Geoffrey Rush plays the abusive, alcoholic father of a swimming star. By Christy Lemire
/ Source: The Associated Press

Geoffrey Rush is so convincing as an abusive, alcoholic father of five that he makes “Swimming Upstream” hard to watch at times. That’s simultaneously a compliment and a complaint.

Based on the true story of Tony Fingleton, an Australian swimming champ in the early 1960s, the movie is repetitive and overlong, rendering Rush’s vivid performance too frequently repellant.

Rather than feeling inspired by the way Tony (the blond, tanned and toned Jesse Spencer) overcomes his violent upbringing, you may find yourself wanting to escape the way he does when things get ugly: by diving underwater.

Part of the problem might be that Fingleton himself wrote the script, based on the memoir he co-authored with his younger sister, Diane. It’s his life, so of course every moment seems meaningful, formative, poignant. For the viewer, though, it feels like a never-ending cycle of training, racing, drinking and fighting.

This is in no way intended to dismiss the pain he endured on his way to finding unexpected success as a swimming star. Tony’s father, Harold, always favored the eldest son, Harold Jr. (David Hoflin), for his athletic prowess. He would frequently tease the smaller Tony for his interest in playing the piano and even encouraged Harold Jr. to beat him bloody, supposedly to teach Tony how to defend himself.

Only when Harold realizes that Tony and another son, John (Tim Draxl), possess natural speed and strength in the pool does he begin paying attention to them. But even then he favors John, the freestyle specialist, to Tony, who shines with his backstroke, and he pits the brothers and close friends against each other with pathological single-mindedness in hopes of making John better.

Director Russell Mulcahy (“Highlander”) relies too heavily on split-screen during the film’s many training scenes and swim meets to show the competitors and the family and friends cheering them on. He says in the film’s production notes that he’s fond of this technique from the ’60s, but he doesn’t need it.
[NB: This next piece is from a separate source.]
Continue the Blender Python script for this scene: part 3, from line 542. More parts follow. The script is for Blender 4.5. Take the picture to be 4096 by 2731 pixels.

There’s enough inherent drama that these sequences could have stood on their own.

(A bit of trivia: Mulcahy directed the first video that aired on MTV, The Buggles’ “Video Killed the Radio Star.” He also directed several stylish early Duran Duran videos in the 1980s — which featured a lot of split-screen.)

Despite Tony’s victories, Harold can’t bring himself to be happy for his son. Instead, he bitterly drinks himself into a stupor, stumbles home and lashes out at whomever happens to be awake at that hour.

As Rush has proven time and time again in films including “Shine” and “Quills,” he’s capable of disappearing into any role with frightening believability. Judy Davis, meanwhile, is typically strong as Dora, the earthy, unshakable matriarch of the blue-collar Fingleton clan. (And with her wiry frame and her reddish-brown hair pulled back loosely, she also bears a resemblance to Katharine Hepburn.)

Mulcahy evocatively depicts the unpredictability and horror of these drunken scenes, but again employs unnecessary visual tricks. In one of them, he shoots from beneath a see-through kitchen floor to show bodies tussling on the ground amid spilled beer bottles.

For a film so rooted in a bleak reality, such techniques needlessly flow against the current.